- The Washington Times - Friday, February 24, 2012

The Labor Department is about to make it harder for the disabled to find a job. The new policy is a painful reminder why it is important to get away fast when the government says it is trying to help you.

Public comment closed Thursday on a proposed rule forcing federal contractors to meet a quota of handicapped employees. Of course, the department denies it’s setting up a quota, but the modifications proposed to Section 503 of the Rehabilitation Act of 1973 would require federal contractors to establish a goal of having 7 percent of “their employees be workers with disabilities in each job group.”

As a result, employers will be required to invite job candidates to “self-identify” as disabled before making a job offer. This is where the rule runs into a serious legal barrier. The Americans with Disabilities Act (ADA), designed to protect the handicapped against workplace discrimination, specifically prohibits employers from asking employees or candidates about disabilities.
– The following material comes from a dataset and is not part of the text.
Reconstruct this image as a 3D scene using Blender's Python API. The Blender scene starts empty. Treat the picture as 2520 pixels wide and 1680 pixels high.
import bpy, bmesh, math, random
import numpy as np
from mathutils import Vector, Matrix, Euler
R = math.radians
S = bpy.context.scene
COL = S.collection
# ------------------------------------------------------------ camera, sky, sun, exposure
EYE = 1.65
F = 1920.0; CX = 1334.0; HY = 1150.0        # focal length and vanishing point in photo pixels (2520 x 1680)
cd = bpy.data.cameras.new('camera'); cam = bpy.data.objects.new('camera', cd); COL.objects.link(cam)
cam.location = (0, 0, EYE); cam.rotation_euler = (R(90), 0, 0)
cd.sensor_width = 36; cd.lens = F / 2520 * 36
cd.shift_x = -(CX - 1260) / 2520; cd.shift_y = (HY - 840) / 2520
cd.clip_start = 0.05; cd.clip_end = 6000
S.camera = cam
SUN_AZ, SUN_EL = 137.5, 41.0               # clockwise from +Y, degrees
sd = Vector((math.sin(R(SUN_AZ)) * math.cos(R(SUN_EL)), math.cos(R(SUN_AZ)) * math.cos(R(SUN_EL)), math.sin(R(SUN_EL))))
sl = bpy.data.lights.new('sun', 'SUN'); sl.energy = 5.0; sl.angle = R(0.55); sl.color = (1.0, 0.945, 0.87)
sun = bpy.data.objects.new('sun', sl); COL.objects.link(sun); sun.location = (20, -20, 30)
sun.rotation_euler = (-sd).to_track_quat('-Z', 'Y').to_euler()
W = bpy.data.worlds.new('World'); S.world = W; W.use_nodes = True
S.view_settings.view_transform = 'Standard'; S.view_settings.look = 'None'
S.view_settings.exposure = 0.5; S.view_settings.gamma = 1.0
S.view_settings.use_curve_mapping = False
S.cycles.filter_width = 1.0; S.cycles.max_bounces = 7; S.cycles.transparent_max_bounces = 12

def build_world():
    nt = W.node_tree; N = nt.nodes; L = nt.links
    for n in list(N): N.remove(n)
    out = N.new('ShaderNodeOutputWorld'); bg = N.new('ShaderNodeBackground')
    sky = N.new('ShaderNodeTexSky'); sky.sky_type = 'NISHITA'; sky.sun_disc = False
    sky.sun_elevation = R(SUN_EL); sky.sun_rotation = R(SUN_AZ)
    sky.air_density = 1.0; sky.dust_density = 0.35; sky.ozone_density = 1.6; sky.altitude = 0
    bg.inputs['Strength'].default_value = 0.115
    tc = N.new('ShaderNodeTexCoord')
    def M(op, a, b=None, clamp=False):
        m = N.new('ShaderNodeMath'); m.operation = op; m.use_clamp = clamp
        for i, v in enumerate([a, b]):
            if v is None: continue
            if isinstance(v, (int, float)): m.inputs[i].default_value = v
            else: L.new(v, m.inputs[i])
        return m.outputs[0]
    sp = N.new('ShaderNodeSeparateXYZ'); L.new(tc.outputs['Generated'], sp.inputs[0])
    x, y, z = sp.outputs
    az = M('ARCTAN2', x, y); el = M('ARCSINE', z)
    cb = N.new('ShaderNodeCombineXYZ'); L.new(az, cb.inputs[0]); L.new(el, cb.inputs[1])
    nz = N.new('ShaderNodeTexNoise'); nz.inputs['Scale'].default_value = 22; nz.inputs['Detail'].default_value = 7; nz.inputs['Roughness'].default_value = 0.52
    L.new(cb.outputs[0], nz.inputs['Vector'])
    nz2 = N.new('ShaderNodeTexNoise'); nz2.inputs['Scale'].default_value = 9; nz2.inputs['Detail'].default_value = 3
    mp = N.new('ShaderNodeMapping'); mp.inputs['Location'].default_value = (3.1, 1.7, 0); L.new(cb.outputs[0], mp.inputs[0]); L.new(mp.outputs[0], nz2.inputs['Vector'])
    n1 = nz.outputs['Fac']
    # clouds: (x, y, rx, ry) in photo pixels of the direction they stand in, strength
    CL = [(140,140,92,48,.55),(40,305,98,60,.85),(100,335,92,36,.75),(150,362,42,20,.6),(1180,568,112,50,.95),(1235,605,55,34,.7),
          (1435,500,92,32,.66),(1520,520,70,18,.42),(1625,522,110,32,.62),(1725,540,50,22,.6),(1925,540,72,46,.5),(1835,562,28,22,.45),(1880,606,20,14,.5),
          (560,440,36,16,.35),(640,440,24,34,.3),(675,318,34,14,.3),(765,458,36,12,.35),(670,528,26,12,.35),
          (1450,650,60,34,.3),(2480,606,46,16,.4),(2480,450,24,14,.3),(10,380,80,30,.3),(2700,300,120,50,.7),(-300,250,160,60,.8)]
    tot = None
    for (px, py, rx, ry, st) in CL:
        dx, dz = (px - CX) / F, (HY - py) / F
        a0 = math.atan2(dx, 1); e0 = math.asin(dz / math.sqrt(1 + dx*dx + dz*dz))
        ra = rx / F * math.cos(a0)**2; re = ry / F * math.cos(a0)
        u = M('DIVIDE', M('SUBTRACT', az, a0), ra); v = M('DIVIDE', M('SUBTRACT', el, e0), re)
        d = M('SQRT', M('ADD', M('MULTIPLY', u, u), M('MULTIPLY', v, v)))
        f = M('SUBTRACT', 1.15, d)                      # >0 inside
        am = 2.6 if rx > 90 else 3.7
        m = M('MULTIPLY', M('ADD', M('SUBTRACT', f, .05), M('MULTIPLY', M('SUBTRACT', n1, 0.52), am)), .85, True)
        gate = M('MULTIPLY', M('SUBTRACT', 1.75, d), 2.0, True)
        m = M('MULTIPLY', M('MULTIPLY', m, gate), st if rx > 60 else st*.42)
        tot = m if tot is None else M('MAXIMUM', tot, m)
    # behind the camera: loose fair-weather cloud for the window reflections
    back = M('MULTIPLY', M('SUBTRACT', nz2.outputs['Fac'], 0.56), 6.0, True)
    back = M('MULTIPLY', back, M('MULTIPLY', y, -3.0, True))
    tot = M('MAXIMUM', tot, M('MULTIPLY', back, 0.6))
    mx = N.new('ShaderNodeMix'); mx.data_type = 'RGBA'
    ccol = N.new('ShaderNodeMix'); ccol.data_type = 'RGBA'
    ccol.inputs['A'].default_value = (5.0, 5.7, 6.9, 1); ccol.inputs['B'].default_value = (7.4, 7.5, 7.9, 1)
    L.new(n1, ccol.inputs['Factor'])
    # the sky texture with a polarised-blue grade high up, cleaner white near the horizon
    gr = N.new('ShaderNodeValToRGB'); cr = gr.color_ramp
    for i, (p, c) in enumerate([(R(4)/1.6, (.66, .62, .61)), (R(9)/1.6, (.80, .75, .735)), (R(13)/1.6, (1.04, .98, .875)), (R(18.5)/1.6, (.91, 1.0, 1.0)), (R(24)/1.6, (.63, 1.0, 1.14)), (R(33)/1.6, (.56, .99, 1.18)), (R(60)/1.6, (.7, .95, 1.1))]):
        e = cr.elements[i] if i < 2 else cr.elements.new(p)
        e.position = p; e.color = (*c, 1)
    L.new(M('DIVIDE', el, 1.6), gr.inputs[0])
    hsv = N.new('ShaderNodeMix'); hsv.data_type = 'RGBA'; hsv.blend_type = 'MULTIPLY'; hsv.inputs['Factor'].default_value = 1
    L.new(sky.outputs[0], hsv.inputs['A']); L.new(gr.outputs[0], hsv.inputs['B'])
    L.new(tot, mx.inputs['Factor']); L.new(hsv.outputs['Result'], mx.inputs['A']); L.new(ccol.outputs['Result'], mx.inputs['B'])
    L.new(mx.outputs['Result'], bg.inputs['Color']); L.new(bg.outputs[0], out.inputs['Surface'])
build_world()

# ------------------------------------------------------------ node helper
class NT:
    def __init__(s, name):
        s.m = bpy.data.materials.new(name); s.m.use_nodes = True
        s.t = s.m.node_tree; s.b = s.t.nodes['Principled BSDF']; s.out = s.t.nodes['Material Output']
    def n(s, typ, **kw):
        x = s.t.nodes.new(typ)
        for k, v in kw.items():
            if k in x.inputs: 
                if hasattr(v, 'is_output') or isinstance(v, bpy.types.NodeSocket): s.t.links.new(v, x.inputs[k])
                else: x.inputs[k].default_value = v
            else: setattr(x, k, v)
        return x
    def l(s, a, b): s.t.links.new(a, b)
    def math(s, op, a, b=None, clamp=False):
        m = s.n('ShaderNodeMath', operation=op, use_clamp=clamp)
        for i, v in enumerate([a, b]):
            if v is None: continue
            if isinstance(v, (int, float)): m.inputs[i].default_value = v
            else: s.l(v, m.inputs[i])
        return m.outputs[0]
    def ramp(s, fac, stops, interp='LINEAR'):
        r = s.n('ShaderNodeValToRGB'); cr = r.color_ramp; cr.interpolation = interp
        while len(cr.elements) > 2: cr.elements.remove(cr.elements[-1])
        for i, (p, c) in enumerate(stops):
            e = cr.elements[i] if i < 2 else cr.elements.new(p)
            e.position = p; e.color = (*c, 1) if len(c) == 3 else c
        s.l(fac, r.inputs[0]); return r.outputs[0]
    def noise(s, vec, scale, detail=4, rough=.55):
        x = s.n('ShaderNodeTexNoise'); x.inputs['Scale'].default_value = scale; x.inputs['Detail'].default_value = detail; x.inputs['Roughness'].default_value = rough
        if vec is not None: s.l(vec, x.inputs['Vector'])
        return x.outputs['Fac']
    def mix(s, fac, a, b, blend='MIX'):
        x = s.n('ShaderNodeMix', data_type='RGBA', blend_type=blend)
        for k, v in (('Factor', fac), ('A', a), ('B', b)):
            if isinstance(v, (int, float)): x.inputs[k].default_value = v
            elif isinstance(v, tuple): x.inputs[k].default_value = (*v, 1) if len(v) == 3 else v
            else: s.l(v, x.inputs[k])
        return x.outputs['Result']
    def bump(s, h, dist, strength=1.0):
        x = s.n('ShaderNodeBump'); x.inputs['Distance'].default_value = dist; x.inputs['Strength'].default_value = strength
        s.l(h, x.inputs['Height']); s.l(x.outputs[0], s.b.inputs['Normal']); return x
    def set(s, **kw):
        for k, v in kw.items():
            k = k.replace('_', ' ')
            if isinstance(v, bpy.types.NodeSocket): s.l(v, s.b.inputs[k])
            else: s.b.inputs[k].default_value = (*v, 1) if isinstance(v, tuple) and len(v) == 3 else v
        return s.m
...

Judging from the ADA’s track record, this proposed regulation isn’t going to help those with disabilities. When the ADA was enacted in 1990, some 60 percent of disabled men were employed. Five years later, that rate dropped to 49 percent. Today, almost 80 percent of people with disabilities have left the labor force. These people no longer count as the unemployed because they are no longer looking for work. While these are shockingly low participation numbers, mandating federal contractors hire the disabled is not the solution.

The ADA was supposed to protect the disabled from discrimination. What it actually accomplished was making the disabled among the most vulnerable candidates by making the prospect of hiring them much more expensive. Faced with not only the need for pricey physical accommodations but the possibility of expensive litigation, employers frequently take the safest route and simply do not hire the obviously disabled.

The new Labor Department rule takes a similarly blunt approach, imposing reams of burdensome paperwork that will require fancy footwork from employers looking to maintain compliance with the rule without falling afoul of the ADA. The rule will require employers to keep extensive records of candidates with disabilities who apply, those who are hired, and what accommodations have been made. This is complicated because the employer is barred from asking about disabilities by the ADA and must rely on voluntary disclosure by the employee.

While the rule is supposed to apply to federal contractors only, that covers some of the nation’s largest employers. Tying them down will inevitably serve as a further drag on the already sluggish economy. The most pernicious part of the rule if enforced, though, is that it will leave even more people with disabilities out in the cold, without a job.

This is just one of the 195 major rules that President Obama has piled on in the first two years of his administration. More red tape is the last thing needed in a limping economy where the overall unemployment rate exceeds 8 percent with declining participation in the labor force. More government simply is not the answer.